→ Exercise
Set down word for word each line from the start of the listing through the line that contains "scene.camera = cam", both included.

[Begin Given information]

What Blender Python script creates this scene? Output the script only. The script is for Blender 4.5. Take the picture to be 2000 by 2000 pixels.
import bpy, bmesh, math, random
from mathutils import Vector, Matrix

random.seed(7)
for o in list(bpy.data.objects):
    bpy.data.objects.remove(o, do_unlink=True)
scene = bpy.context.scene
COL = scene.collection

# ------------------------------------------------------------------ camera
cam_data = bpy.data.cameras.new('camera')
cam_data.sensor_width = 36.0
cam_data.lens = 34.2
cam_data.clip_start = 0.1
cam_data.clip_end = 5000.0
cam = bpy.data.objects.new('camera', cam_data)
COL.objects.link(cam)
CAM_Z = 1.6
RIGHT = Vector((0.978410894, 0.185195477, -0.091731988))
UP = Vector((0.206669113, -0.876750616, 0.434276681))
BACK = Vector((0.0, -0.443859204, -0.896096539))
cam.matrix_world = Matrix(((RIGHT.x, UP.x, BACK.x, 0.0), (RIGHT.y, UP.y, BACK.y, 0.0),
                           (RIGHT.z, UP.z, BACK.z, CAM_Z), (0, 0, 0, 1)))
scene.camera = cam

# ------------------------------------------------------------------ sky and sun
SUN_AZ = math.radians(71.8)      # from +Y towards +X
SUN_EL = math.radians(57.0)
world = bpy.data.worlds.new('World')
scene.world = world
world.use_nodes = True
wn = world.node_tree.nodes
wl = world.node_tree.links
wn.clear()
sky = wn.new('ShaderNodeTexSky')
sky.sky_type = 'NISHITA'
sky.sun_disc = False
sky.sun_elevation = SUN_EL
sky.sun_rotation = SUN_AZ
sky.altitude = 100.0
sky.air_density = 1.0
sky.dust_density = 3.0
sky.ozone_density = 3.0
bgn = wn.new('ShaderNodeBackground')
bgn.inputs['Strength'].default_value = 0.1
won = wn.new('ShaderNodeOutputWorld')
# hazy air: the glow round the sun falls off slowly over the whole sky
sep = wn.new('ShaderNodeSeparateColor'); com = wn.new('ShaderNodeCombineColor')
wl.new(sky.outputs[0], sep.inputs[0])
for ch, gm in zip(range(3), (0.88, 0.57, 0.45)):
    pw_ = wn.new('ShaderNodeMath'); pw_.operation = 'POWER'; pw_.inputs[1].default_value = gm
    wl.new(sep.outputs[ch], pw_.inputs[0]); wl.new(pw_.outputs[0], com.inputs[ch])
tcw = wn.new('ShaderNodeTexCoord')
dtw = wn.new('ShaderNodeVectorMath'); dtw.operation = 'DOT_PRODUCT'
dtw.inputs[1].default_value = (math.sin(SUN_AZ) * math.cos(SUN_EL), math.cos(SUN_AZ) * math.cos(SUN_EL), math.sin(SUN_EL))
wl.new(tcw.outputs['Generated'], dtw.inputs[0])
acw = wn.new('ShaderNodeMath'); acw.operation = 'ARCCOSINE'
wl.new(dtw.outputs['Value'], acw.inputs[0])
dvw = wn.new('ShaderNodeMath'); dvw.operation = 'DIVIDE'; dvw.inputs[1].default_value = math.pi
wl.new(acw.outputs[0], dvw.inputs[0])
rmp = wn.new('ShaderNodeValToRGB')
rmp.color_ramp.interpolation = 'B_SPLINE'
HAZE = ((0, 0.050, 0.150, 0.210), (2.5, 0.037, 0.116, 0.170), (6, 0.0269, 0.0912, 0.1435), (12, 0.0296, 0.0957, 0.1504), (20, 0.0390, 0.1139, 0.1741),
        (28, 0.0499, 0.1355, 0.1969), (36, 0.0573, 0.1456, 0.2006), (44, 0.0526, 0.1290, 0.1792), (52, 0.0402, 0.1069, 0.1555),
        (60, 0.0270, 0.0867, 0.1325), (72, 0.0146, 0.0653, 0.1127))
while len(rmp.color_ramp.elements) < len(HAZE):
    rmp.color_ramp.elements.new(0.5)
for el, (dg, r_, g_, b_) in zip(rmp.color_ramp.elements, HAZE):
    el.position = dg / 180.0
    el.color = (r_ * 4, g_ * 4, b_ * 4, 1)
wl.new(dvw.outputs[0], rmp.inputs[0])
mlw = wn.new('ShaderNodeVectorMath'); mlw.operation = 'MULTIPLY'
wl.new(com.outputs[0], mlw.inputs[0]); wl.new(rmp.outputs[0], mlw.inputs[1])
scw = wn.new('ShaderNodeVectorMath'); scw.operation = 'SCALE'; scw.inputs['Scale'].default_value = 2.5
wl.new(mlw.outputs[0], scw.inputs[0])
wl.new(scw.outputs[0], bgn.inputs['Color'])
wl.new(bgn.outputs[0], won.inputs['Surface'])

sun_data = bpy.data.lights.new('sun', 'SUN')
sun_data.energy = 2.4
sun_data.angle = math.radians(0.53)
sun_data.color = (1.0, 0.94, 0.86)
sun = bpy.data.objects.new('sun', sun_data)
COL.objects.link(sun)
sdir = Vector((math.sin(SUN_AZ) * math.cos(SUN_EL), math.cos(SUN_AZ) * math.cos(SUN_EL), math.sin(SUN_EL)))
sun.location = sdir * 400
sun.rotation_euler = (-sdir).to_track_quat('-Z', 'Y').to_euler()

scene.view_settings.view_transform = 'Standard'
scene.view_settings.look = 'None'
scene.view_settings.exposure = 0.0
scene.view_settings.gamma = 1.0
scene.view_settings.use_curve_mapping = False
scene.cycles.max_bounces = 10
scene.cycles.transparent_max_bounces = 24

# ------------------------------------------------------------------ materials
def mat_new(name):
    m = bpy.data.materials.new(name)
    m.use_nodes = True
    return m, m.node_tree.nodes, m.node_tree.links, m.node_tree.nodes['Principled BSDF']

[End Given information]

→ Full response
What Blender Python script creates this scene? Output the script only. The script is for Blender 4.5. Take the picture to be 2000 by 2000 pixels.
import bpy, bmesh, math, random
from mathutils import Vector, Matrix

random.seed(7)
for o in list(bpy.data.objects):
    bpy.data.objects.remove(o, do_unlink=True)
scene = bpy.context.scene
COL = scene.collection

# ------------------------------------------------------------------ camera
cam_data = bpy.data.cameras.new('camera')
cam_data.sensor_width = 36.0
cam_data.lens = 34.2
cam_data.clip_start = 0.1
cam_data.clip_end = 5000.0
cam = bpy.data.objects.new('camera', cam_data)
COL.objects.link(cam)
CAM_Z = 1.6
RIGHT = Vector((0.978410894, 0.185195477, -0.091731988))
UP = Vector((0.206669113, -0.876750616, 0.434276681))
BACK = Vector((0.0, -0.443859204, -0.896096539))
cam.matrix_world = Matrix(((RIGHT.x, UP.x, BACK.x, 0.0), (RIGHT.y, UP.y, BACK.y, 0.0),
                           (RIGHT.z, UP.z, BACK.z, CAM_Z), (0, 0, 0, 1)))
scene.camera = cam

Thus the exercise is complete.